◆ Instruction:
The listing below is to be output in its exact form.

######

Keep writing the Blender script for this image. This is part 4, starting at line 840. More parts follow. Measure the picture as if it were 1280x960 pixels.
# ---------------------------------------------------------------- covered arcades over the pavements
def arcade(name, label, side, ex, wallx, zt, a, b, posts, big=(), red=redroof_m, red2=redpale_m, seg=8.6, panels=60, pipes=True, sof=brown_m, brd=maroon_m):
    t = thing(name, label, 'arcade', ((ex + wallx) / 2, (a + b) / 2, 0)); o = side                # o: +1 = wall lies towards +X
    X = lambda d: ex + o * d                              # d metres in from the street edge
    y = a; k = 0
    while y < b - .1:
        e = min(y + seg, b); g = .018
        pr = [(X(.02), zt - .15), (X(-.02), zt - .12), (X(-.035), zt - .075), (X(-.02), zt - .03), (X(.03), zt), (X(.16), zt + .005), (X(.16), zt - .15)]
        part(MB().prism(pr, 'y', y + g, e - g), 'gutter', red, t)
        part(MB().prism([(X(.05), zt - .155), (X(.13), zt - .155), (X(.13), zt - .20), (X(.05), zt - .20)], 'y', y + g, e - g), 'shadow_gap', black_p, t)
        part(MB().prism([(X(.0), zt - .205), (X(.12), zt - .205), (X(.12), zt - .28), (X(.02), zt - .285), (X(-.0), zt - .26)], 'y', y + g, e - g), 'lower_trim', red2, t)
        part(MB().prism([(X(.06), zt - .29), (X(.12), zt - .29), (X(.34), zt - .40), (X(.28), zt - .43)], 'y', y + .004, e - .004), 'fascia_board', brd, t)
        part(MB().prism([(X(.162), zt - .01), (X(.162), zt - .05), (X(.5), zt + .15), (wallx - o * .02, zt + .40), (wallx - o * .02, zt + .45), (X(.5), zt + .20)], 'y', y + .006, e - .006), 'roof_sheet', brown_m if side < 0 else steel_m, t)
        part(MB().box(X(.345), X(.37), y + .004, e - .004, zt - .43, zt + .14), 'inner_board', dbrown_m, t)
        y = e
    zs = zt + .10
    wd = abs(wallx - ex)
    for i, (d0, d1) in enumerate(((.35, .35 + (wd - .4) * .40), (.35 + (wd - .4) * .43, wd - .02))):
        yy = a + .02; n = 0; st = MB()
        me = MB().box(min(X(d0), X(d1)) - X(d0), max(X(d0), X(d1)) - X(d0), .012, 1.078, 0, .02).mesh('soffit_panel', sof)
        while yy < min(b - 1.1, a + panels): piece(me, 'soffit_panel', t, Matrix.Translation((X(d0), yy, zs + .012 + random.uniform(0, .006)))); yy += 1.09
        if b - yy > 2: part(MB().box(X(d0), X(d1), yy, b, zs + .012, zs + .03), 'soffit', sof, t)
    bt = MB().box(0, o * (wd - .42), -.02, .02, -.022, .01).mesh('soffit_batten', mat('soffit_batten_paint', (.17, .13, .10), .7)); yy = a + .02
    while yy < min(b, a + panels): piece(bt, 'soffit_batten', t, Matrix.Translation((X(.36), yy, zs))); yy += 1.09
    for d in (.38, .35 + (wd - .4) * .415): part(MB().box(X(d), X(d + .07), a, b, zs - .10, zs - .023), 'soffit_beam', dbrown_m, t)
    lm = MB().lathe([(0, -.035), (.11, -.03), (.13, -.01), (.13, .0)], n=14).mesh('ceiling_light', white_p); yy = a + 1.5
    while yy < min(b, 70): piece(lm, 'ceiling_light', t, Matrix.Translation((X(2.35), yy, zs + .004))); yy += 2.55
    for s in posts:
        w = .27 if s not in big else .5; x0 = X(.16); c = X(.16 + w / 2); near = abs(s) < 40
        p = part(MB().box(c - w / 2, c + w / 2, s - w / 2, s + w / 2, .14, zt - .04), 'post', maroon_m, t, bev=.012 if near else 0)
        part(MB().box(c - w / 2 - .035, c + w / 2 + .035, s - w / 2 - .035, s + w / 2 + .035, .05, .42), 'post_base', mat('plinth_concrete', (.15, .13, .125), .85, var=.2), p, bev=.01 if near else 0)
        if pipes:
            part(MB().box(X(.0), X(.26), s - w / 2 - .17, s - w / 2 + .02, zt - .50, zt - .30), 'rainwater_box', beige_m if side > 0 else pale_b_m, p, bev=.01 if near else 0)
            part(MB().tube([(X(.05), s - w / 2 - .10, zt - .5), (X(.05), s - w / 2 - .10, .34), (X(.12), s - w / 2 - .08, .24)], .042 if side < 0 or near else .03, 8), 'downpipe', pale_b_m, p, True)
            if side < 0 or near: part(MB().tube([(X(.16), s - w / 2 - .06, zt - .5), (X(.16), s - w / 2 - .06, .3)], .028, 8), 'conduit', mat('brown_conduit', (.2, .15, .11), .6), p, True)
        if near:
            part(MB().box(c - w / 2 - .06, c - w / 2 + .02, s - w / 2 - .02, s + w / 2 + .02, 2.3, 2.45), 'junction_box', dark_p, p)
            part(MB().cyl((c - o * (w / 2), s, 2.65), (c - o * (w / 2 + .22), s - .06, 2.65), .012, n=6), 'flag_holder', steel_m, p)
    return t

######

◆ Written response:
Keep writing the Blender script for this image. This is part 4, starting at line 840. More parts follow. Measure the picture as if it were 1280x960 pixels.
# ---------------------------------------------------------------- covered arcades over the pavements
def arcade(name, label, side, ex, wallx, zt, a, b, posts, big=(), red=redroof_m, red2=redpale_m, seg=8.6, panels=60, pipes=True, sof=brown_m, brd=maroon_m):
    t = thing(name, label, 'arcade', ((ex + wallx) / 2, (a + b) / 2, 0)); o = side                # o: +1 = wall lies towards +X
    X = lambda d: ex + o * d                              # d metres in from the street edge
    y = a; k = 0
    while y < b - .1:
        e = min(y + seg, b); g = .018
        pr = [(X(.02), zt - .15), (X(-.02), zt - .12), (X(-.035), zt - .075), (X(-.02), zt - .03), (X(.03), zt), (X(.16), zt + .005), (X(.16), zt - .15)]
        part(MB().prism(pr, 'y', y + g, e - g), 'gutter', red, t)
        part(MB().prism([(X(.05), zt - .155), (X(.13), zt - .155), (X(.13), zt - .20), (X(.05), zt - .20)], 'y', y + g, e - g), 'shadow_gap', black_p, t)
        part(MB().prism([(X(.0), zt - .205), (X(.12), zt - .205), (X(.12), zt - .28), (X(.02), zt - .285), (X(-.0), zt - .26)], 'y', y + g, e - g), 'lower_trim', red2, t)
        part(MB().prism([(X(.06), zt - .29), (X(.12), zt - .29), (X(.34), zt - .40), (X(.28), zt - .43)], 'y', y + .004, e - .004), 'fascia_board', brd, t)
        part(MB().prism([(X(.162), zt - .01), (X(.162), zt - .05), (X(.5), zt + .15), (wallx - o * .02, zt + .40), (wallx - o * .02, zt + .45), (X(.5), zt + .20)], 'y', y + .006, e - .006), 'roof_sheet', brown_m if side < 0 else steel_m, t)
        part(MB().box(X(.345), X(.37), y + .004, e - .004, zt - .43, zt + .14), 'inner_board', dbrown_m, t)
        y = e
    zs = zt + .10
    wd = abs(wallx - ex)
    for i, (d0, d1) in enumerate(((.35, .35 + (wd - .4) * .40), (.35 + (wd - .4) * .43, wd - .02))):
        yy = a + .02; n = 0; st = MB()
        me = MB().box(min(X(d0), X(d1)) - X(d0), max(X(d0), X(d1)) - X(d0), .012, 1.078, 0, .02).mesh('soffit_panel', sof)
        while yy < min(b - 1.1, a + panels): piece(me, 'soffit_panel', t, Matrix.Translation((X(d0), yy, zs + .012 + random.uniform(0, .006)))); yy += 1.09
        if b - yy > 2: part(MB().box(X(d0), X(d1), yy, b, zs + .012, zs + .03), 'soffit', sof, t)
    bt = MB().box(0, o * (wd - .42), -.02, .02, -.022, .01).mesh('soffit_batten', mat('soffit_batten_paint', (.17, .13, .10), .7)); yy = a + .02
    while yy < min(b, a + panels): piece(bt, 'soffit_batten', t, Matrix.Translation((X(.36), yy, zs))); yy += 1.09
    for d in (.38, .35 + (wd - .4) * .415): part(MB().box(X(d), X(d + .07), a, b, zs - .10, zs - .023), 'soffit_beam', dbrown_m, t)
    lm = MB().lathe([(0, -.035), (.11, -.03), (.13, -.01), (.13, .0)], n=14).mesh('ceiling_light', white_p); yy = a + 1.5
    while yy < min(b, 70): piece(lm, 'ceiling_light', t, Matrix.Translation((X(2.35), yy, zs + .004))); yy += 2.55
    for s in posts:
        w = .27 if s not in big else .5; x0 = X(.16); c = X(.16 + w / 2); near = abs(s) < 40
        p = part(MB().box(c - w / 2, c + w / 2, s - w / 2, s + w / 2, .14, zt - .04), 'post', maroon_m, t, bev=.012 if near else 0)
        part(MB().box(c - w / 2 - .035, c + w / 2 + .035, s - w / 2 - .035, s + w / 2 + .035, .05, .42), 'post_base', mat('plinth_concrete', (.15, .13, .125), .85, var=.2), p, bev=.01 if near else 0)
        if pipes:
            part(MB().box(X(.0), X(.26), s - w / 2 - .17, s - w / 2 + .02, zt - .50, zt - .30), 'rainwater_box', beige_m if side > 0 else pale_b_m, p, bev=.01 if near else 0)
            part(MB().tube([(X(.05), s - w / 2 - .10, zt - .5), (X(.05), s - w / 2 - .10, .34), (X(.12), s - w / 2 - .08, .24)], .042 if side < 0 or near else .03, 8), 'downpipe', pale_b_m, p, True)
            if side < 0 or near: part(MB().tube([(X(.16), s - w / 2 - .06, zt - .5), (X(.16), s - w / 2 - .06, .3)], .028, 8), 'conduit', mat('brown_conduit', (.2, .15, .11), .6), p, True)
        if near:
            part(MB().box(c - w / 2 - .06, c - w / 2 + .02, s - w / 2 - .02, s + w / 2 + .02, 2.3, 2.45), 'junction_box', dark_p, p)
            part(MB().cyl((c - o * (w / 2), s, 2.65), (c - o * (w / 2 + .22), s - .06, 2.65), .012, n=6), 'flag_holder', steel_m, p)
    return t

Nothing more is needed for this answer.